ところが、延長5年(927年)に完成したとされる「延喜式」には、「出羽国分寺」は見えない。記事の欠落とする説もあるが、10世紀初め頃に「出羽国分寺」が存在しなかったとする説も有力。というのは、嘉祥3年(850年)の地震によって大きな被害を受けた可能性が高いとされているかららしい。ただし、上記の通り、発掘結果では10世紀に掘立柱建物(堂塔?)が存在したことが確実視されているので、その後、再建されたものだろうか。

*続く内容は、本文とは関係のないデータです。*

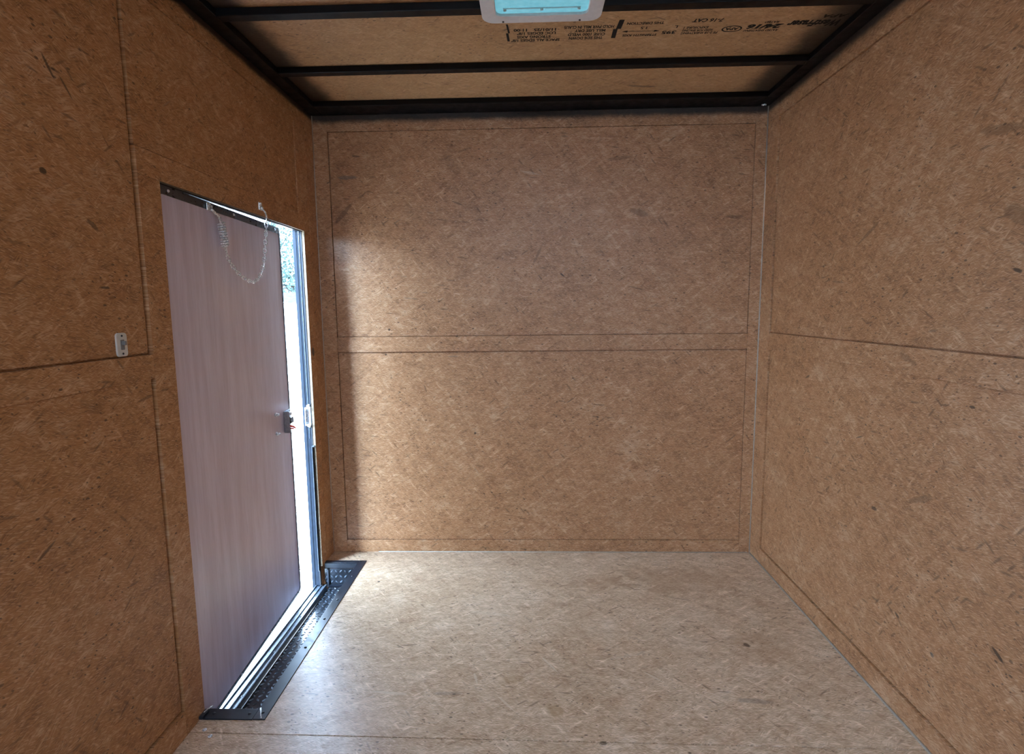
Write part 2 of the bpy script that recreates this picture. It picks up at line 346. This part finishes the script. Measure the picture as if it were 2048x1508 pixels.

終末は不明で、「城輪柵」の衰退が10世紀後半頃とされているが、これと同じ経過を辿ったのか、それとも寺院として独立して存続したのか、全くわからない。
ちなみに、「出羽国分尼寺」跡については不明で、「高阿弥田遺跡」(酒田市横代)、「庭田遺跡」(酒田市庭田)等が候補になっている。


「文化遺産オンライン」HPから(堂の前遺跡)

「山形の宝 検索navi」のHPから(堂の前遺跡)


写真1:「堂の前遺跡」。説明板のほかには、何も無い。